§ Exercise instructions
Pick out the lines in the listing below that contain the word "script" and copy them.

**********

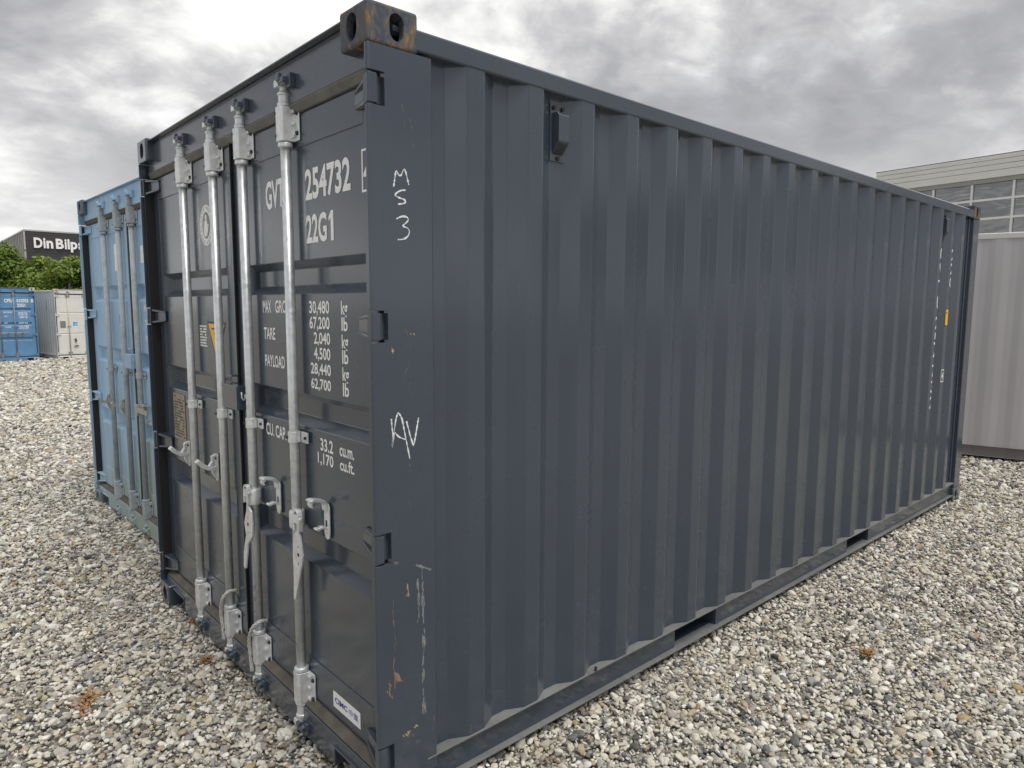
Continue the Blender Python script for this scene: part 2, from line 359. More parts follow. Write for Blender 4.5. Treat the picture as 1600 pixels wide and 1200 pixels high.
def make_bar(root, y, M, idx, handle=None, bright=True):
    m, mz = M['bar'], M['fit']
    bar = MB().lathe((BX, y), [(BR, .20), (BR, 2.44)], 20).build('locking_bar', m, root)
    for (z0, z1, top) in ((2.296, 2.418, 1), (.155, .283, 0)):
        g = MB()
        g.prism([(.0585, y - .070), (.0585, y + .070), (.0525, y + .070), (.0525, y + .031), (.030, y + .028), (.014, y + .026), (.006, y + .018), (.006, y - .018), (.014, y - .026), (.030, y - .028), (.0525, y - .031), (.0525, y - .070)], 2, z0, z1)
        for s in (-1, 1):
            for zq in (z0 + .012, (z0 + z1) / 2 - .006, z1 - .024): g.box(.042, .0526, min(y + s * .029, y + s * .046), max(y + s * .029, y + s * .046), zq, zq + .012)
        gb = g.build('bar_guide', mz, bar, .003)
        for s in (-1, 1):
            for zz_ in (z0 + .026, z1 - .026): MB().lathe((y + s * .058, zz_), [(.007, .046), (.009, .053)], 6, 0).build('guide_bolt', M['bolt'], bar)
        for zz_ in (z0 + .022, z1 - .022): MB().lathe((y + .020, zz_), [(.004, .0035), (.005, .0055)], 8, 0).build('guide_bolt', M['bolt'], bar)
        e = MB()
        if top:
            MB().lathe((BX, y), [(.024, 2.276), (.027, 2.279), (.027, 2.291), (.024, 2.295)], 20).build('bar_collar', mz, bar, .002)
            e.lathe((BX, y), [(.025, 2.419), (.025, 2.430), (.021, 2.433), (.0205, 2.456), (.024, 2.458), (.024, 2.464), (.015, 2.474), (.0145, 2.487)], 20)
            e.prism([(BX - .028, 2.484), (BX + .018, 2.484), (BX + .018, 2.498), (BX - .004, 2.514), (BX - .022, 2.514), (BX - .028, 2.505)], 1, y - .012, y + .024)
            e.box(BX - .02, BX + .012, y - .022, y - .011, 2.490, 2.506)
        else:
            MB().lathe((BX, y), [(.024, .284), (.028, .287), (.028, .298), (.022, .302)], 20).build('bar_collar', mz, bar, .002)
            e.lathe((BX, y), [(.015, .082), (.022, .092), (.026, .098), (.026, .106), (.022, .110), (.022, .146), (.027, .148), (.027, .154)], 20)
            e.prism([(BX - .028, .086), (BX + .016, .090), (BX + .016, .074), (BX - .002, .060), (BX - .024, .056), (BX - .03, .07)], 1, y - .014, y + .024)
            e.box(BX - .024, BX + .01, y - .024, y - .013, .062, .08)
        e.build('bar_cam', mz, bar, .003)
        k = MB(); zc = 2.497 if top else .074
        k.box(.018 if top else .012, .042, y - .078, y - .056, zc - .026, zc + .024)
        k.box(-.002, .03, y - .066, y - .020, zc - .010, zc + .010)
        k.box(-.006, .010, y - .040, y - .014, zc - .002, zc + .026 if top else zc + .02)
        k.build('cam_keeper', M['paint'], root, .004)
    c = MB(); z0, z1 = 1.196, 1.238
    c.prism([(BX + .024 * math.cos(a), y + .0245 * math.sin(a)) for a in [2 * PI * k / 18 for k in range(18)]], 2, z0, z1, True)
    c.box(.050, .0575, y - .070, y - .018, z0, z1); c.box(.050, .0575, y + .018, y + .05, z0, z1)
    c.build('bar_clamp', mz, bar, .002)
    MB().lathe((y - .058, (z0 + z1) / 2), [(.006, .044), (.006, .051)], 8, 0).build('clamp_bolt', M['bolt'], bar); MB().lathe((y + .012, z0 + .02), [(.005, BX - .029), (.005, BX - .02)], 8, 0).build('clamp_bolt', M['bolt'], bar)
    if handle is not None:
        h = MB(); xa, xb = .002, .010
        if handle == 3:
            cy = 1.055
            L_ = [(cy + .006, .93), (cy + .006, .865), (1.066, .838), (1.094, .780), (1.080, .725), (1.113, .645), (1.119, .572)]
            R__ = [(cy - .006, .93), (cy - .006, .865), (1.012, .842), (1.004, .790), (1.012, .735), (1.062, .690), (1.098, .570)]
        else:
            cy = .568
            L_ = [(cy + .006, .93), (cy + .006, .875), (.607, .840), (.614, .770), (.611, .700), (.617, .590)]
            R__ = [(cy - .006, .93), (cy - .006, .875), (.546, .850), (.530, .785), (.541, .745), (.603, .590)]
        for i in range(len(L_) - 1):
            h.prism([L_[i], L_[i + 1], R__[i + 1], R__[i]], 0, xa, xb)
        arc = [(cy + .021 * math.cos(a), .925 + .026 * math.sin(a)) for a in [PI * k / 8 for k in range(9)]]
        h.band([(cy + .021, .872)] + arc + [(cy - .021, .872)], .007, 0, -.004, .014)
        h.lathe((.005, .92), [(.006, cy - .03), (.006, cy + .03)], 10, 1)
        h.build('bar_handle', MAT['zinc'], bar, .0015)
        for hz, hr in ((.78, .007), (.745, .003), (.81, .003)): MB().lathe((cy - .004, hz), [(hr, .0008), (hr, .0018)], 10, 0).build('handle_hole_shade', MAT['void'], bar)  # dark discs on the handle face paint the shade of its holes
        hb = MB(); hb.lathe((BX, y), [(.027, .865), (.029, .872), (.029, .925), (.027, .932)], 18); hb.box(-.002, .02, cy - .012, cy + .02, .90, .935)
        hb.build('handle_hub', mz, bar, .002)
    return bar

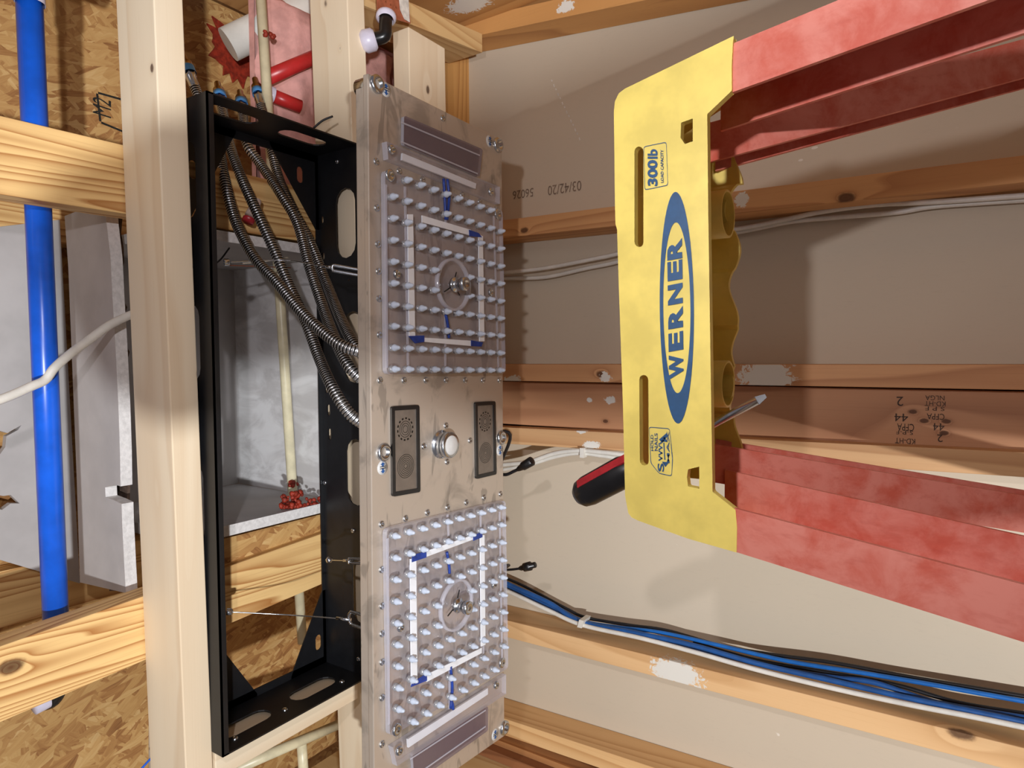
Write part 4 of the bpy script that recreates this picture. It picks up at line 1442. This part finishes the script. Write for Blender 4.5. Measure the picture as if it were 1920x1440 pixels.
# screwdriver through the ladder top
sd = thing('screwdriver', P(1250, 830, 'y', LY+.055), 'screwdriver with a red and black handle stuck through the yellow ladder top', 'screwdriver')
HA, HB = P(1084, 930, 'y', LY+.045), P(1200, 868, 'y', LY+.05)
dd = (HB-HA).normalized()
hl = (HB-HA).length
MB().lathe(HA, dd, [(-.003, .0001), (-.001, .008), (.004, .0125), (.012, .0142), (hl*.75, .0146), (hl*.9, .012), (hl, .009), (hl+.004, .005)], 24).build('handle', M_['black_plastic'], sd)
mb = MB()
side = Vector((0, -1, 0))
upv = dd.cross(side).normalized()
if upv.x < 0:
    upv = -upv
for off, w in ((.7, .0042),):
    n_ = (side*.75+upv*.66).normalized()
    tn = dd.cross(n_).normalized()
    a, b = HA+dd*.010+n_*.0118, HA+dd*(hl*.95)+n_*.0122
    mb.prism([a-tn*w, a+tn*w, b+tn*w, b-tn*w], n_*.0026)
mb.build('grip_stripe', M_['red_plastic'], sd, bevel=.0006)
mb = MB()
n_ = (side*.8-upv*.6).normalized()
tn = dd.cross(n_).normalized()
a, b = HA+dd*.010+n_*.0118, HA+dd*(hl*.95)+n_*.0124
mb.prism([a-tn*.0022, a+tn*.0022, b+tn*.0022, b-tn*.0022], n_*.0022)
mb.build('grip_rib', M_['black_plastic'], sd, bevel=.0006)
SA, SB = HB, P(1420, 751, 'y', LY+.062)
TIP = P(1436, 742, 'y', LY+.063)
sdir = (SB-SA).normalized()
MB().tube([SA, SA.lerp(SB, .5), SB], .0034, 14).build('shaft', M_['chrome'], sd)
mb = MB()
q = sdir.cross(Y1).normalized()
mb.add([SB+q*.0036+Y1*.0014, SB-q*.0036+Y1*.0014, SB-q*.0036-Y1*.0014, SB+q*.0036-Y1*.0014, TIP+q*.0016+Y1*.0003, TIP-q*.0016+Y1*.0003, TIP-q*.0016-Y1*.0003, TIP+q*.0016-Y1*.0003],
       [[0, 1, 2, 3], [4, 7, 6, 5], [0, 4, 5, 1], [1, 5, 6, 2], [2, 6, 7, 3], [3, 7, 4, 0]])
mb.build('blade_tip', M_['tip'], sd)

# ------------------------------------------------------------------ unseen photographer behind the camera, added and shaped to cast the wall shadow
def skinned(name, joints, edges, mat, parent):
    me = bpy.data.meshes.new(name)
    org = Vector(parent['_o'])
    me.from_pydata([R(*j[:3])-org for j in joints], edges, [])
    o = bpy.data.objects.new(name, me)
    COL.objects.link(o)
    o.parent = parent
    sk = o.modifiers.new('skin', 'SKIN')
    for v, j in zip(me.skin_vertices[0].data, joints):
        v.radius = (j[3], j[4] if len(j) > 4 else j[3])
    me.skin_vertices[0].data[0].use_root = True
    su = o.modifiers.new('sub', 'SUBSURF')
    su.levels = su.render_levels = 2
    me.materials.append(mat)
    o['_o'] = tuple(org)
    ALL.append(o)
    return o


def loft(mb, rings, n=20, mi=0):
    vs = []
    for x, y, z, rx, ry in rings:
        for k_ in range(n):
            w = 2*math.pi*k_/n
            vs.append(R(x+rx*math.cos(w), y+ry*math.sin(w), z-DROP))
    fs = [[i_*n+k_, i_*n+(k_+1) % n, (i_+1)*n+(k_+1) % n, (i_+1)*n+k_] for i_ in range(len(rings)-1) for k_ in range(n)]
    fs += [[k_ for k_ in range(n-1, -1, -1)], [(len(rings)-1)*n+k_ for k_ in range(n)]]
    mb.add(vs, fs, mi, True)
    return mb


PX, PY = -.156, -.17
DROP = .05
ph = thing('person', R(PX, PY, -1.6), 'unseen person in grey shirt side-on behind the camera, added to cast a shadow', 'person')
mb = MB()
loft(mb, [(PX+.02, PY, -.80, .10, .15), (PX, PY, -.70, .105, .145), (PX-.012, PY, -.58, .10, .13), (PX-.01, PY, -.47, .10, .14), (PX-.008, PY, -.40, .098, .145), (PX+.0, PY, -.345, .085, .13), (PX+.012, PY, -.315, .065, .09), (PX+.015, PY, -.29, .052, .056)])
for sy in (-1, 1):
    y_ = PY+sy*.078
    mb.tube([R(PX+.01, y_, -.76), R(PX+.01, y_, -.95), R(PX+.02, y_, -1.15), R(PX, y_, -1.35), R(PX-.01, y_, -1.55)], .07, 16, 0, True, [.088, .082, .062, .058, .052])
    y_ = PY+sy*.175
    mb.tube(spl([R(PX, y_-sy*.02, -.37), R(PX-.01, y_+sy*.015, -.50), R(PX-.012, y_+sy*.02, -.64), R(PX+.03, y_+sy*.02, -.86)], 5), .04, 14, 0, True, [.05-.0015*k_ for k_ in range(16)])
mb.build('clothing', M_['shirt'], ph)
HX, HY = PX+.05, PY+.01
mb = MB()
loft(mb, [(PX+.015, PY, -.33, .05, .052), (PX+.025, PY, -.24, .049, .05), (HX-.005, HY, -.195, .056, .052), (HX+.015, HY, -.17, .066, .05), (HX+.012, HY, -.135, .078, .060), (HX+.004, HY, -.09, .083, .069), (HX, HY, -.04, .086, .073), (HX-.004, HY, .0, .078, .067), (HX-.006, HY, .03, .052, .046), (HX-.006, HY, .045, .02, .018)])
mb.add([R(HX+.083, HY, -.055-DROP), R(HX+.108, HY, -.098-DROP), R(HX+.082, HY-.016, -.104-DROP), R(HX+.082, HY+.016, -.104-DROP)], [[0, 1, 2], [0, 3, 1], [1, 3, 2]], 0)
for sy in (-1, 1):
    mb.lathe(R(HX-.005, HY+sy*.066, -.08-DROP), (0, sy, 0), [(0, .012), (.008, .024), (.012, .022), (.008, .010), (.006, .0001)], 14)
hd = mb.build('head', M_['skin'], ph)
mb = MB()
for sy in (-1, 1):
    mb.lathe(R(HX+.075, HY+sy*.028, -.062-DROP), (1, sy*.3, 0), [(0, .012), (.006, .010), (.009, .004), (.0095, .0001)], 12)
mb.build('eyes', M_['sticker'], hd)
MB().box(R(HX+.084, HY-.022, -.135-DROP), R(HX+.084, HY+.022, -.135-DROP), (0, 0, .007), (.006, 0, 0)).build('mouth', M_['red_plastic'], hd)
mb = MB()
loft(mb, [(HX-.022, HY, -.15, .062, .062), (HX-.02, HY, -.10, .078, .074), (HX-.012, HY, -.03, .088, .080), (HX-.008, HY, .01, .086, .074), (HX-.008, HY, .042, .058, .052), (HX-.008, HY, .058, .02, .02)])
mb.build('hair', M_['hair'], ph)
for sy in (-.195, .195):
    w = (PX+.03, PY+sy, -.85)
    J = [(w[0], w[1], w[2], .024, .018), (w[0]+.012, w[1], w[2]-.05, .036, .015), (w[0]+.018, w[1], w[2]-.085, .034, .013)]
    E_ = [(0, 1), (1, 2)]
    for k_, (dx, ln) in enumerate(((-.026, .055), (-.009, .068), (.009, .064), (.026, .05))):
        b0 = len(J)
        J += [(w[0]+.018+dx, w[1], w[2]-.098, .009, .009), (w[0]+.024+dx, w[1]+.004, w[2]-.098-ln*.5, .0085, .0085), (w[0]+.034+dx*.9, w[1]+.012, w[2]-.098-ln, .0075, .0075)]
        E_ += [(2, b0), (b0, b0+1), (b0+1, b0+2)]
    b0 = len(J)
    J += [(w[0]+.046, w[1]+.005, w[2]-.05, .010, .010), (w[0]+.062, w[1]+.012, w[2]-.085, .009, .009)]
    E_ += [(1, b0), (b0, b0+1)]
    skinned('hand', J, E_, M_['skin'], ph)
for sy in (.078, -.078):
    skinned('shoe', [(PX-.03, PY+sy, -1.555, .04, .035), (PX+.05, PY+sy, -1.562, .042, .03), (PX+.14, PY+sy, -1.568, .038, .025)], [(0, 1), (1, 2)], M_['hair'], ph)

# internal bookkeeping off the objects
for o in ALL:
    if '_o' in o:
        del o['_o']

**********

§ Output for this task
Continue the Blender Python script for this scene: part 2, from line 359. More parts follow. Write for Blender 4.5. Treat the picture as 1600 pixels wide and 1200 pixels high.
Write part 4 of the bpy script that recreates this picture. It picks up at line 1442. This part finishes the script. Write for Blender 4.5. Measure the picture as if it were 1920x1440 pixels.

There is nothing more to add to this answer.